Uma caricatura da masculinidade.
Tudo isto é sintomático da maior falha de “Napoleão”. O seminal realizador soviético, Dziga Vertov, articulou a ideia de kinopravda (literalmente “cinema-verdade”). Segundo Vertov, a verdade cinematográfica exige a filmagem de ambientes reais (em vez de “burgueses”) e uma edição que revele a verdade mais profunda da existência, impossível de ver a olho nu. Por outras palavras, Vertov exigia que o cinema fosse poesia visual, raspando camadas do mundo material para permitir que o público visse a verdade transcendental subjacente.
Muitos dos filmes anteriores de Scott – “Alien”, “Blade Runner”, “Gladiador”, até mesmo o seu “Robin Hood” – abraçaram esta ideia e incorporaram a verdade cinematográfica em diferentes graus. Aqui, porém, não há nenhuma. Todas as oportunidades de mergulhar na metafísica do homem, do destino, do orgulho, da ambição, do curso da história e da interação entre esta e a vontade niilista são contornadas para que tudo o que reste seja uma caricatura unidimensional.

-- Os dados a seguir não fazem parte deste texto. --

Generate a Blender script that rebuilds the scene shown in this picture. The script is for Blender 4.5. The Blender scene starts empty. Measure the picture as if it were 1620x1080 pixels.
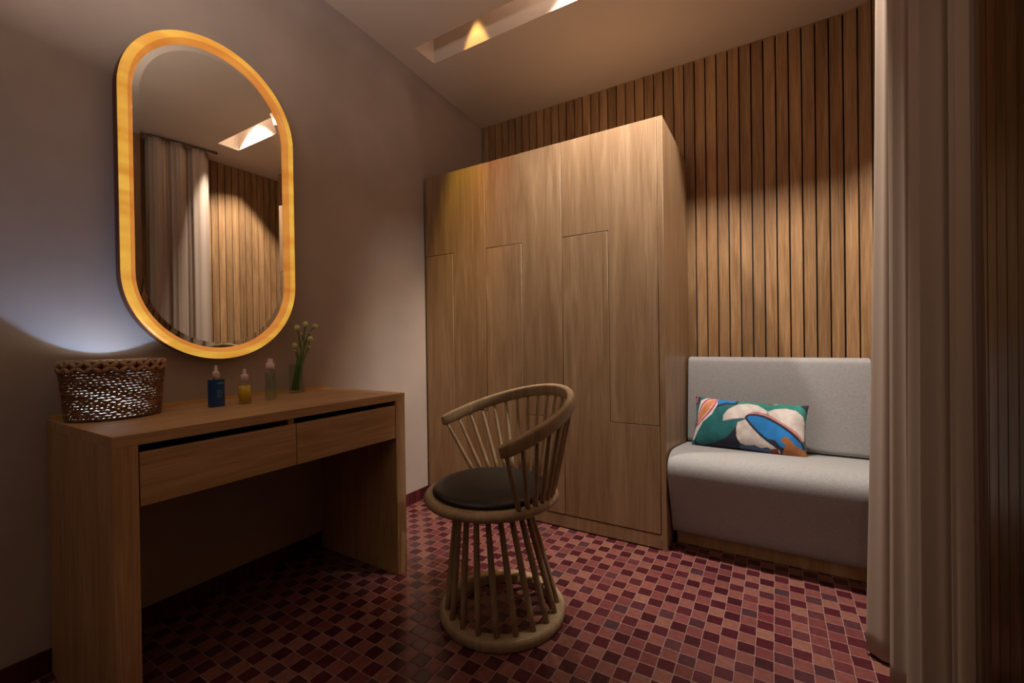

É claro que foi esse o objetivo desde o início.
Não é por acaso que o Bonaparte de Scott se vinga no chapéu – um proeminente ícone napoleónico – num gesto simbólico de fraqueza e frustração, enquanto Moscovo é queimada à sua volta. Às tantas, a impressão que se tem é que o verdadeiro saco de porrada de Scott nem sequer é Napoleão, mas qualquer homem forte e ambicioso.
Para Ridley Soctt já é suficientemente grave que os homens de hoje tenham que recuar ao Império Romano para encontrarem exemplos elevados e gratificantes de masculinidade, por oposição aos modelos impingidos nos 360 graus da indústria cultural contemporâneo pela máfia do arco-íris. Não podemos correr o risco de que avaliem com um mínimo de objectividade e rigor histórico um homem que, exclusivamente graças à sua determinação, argúcia, talento político e génio militar, redesenhou o mundo no princípio do século XIX. Ele tem de ser esmagado, o Grande Homem tem que ser conduzido à condição de Pequeno Homem. A “democracia” exige-o.
Mesmo que a História, e a Sétima Arte, sejam sob esse mandato sacrificados.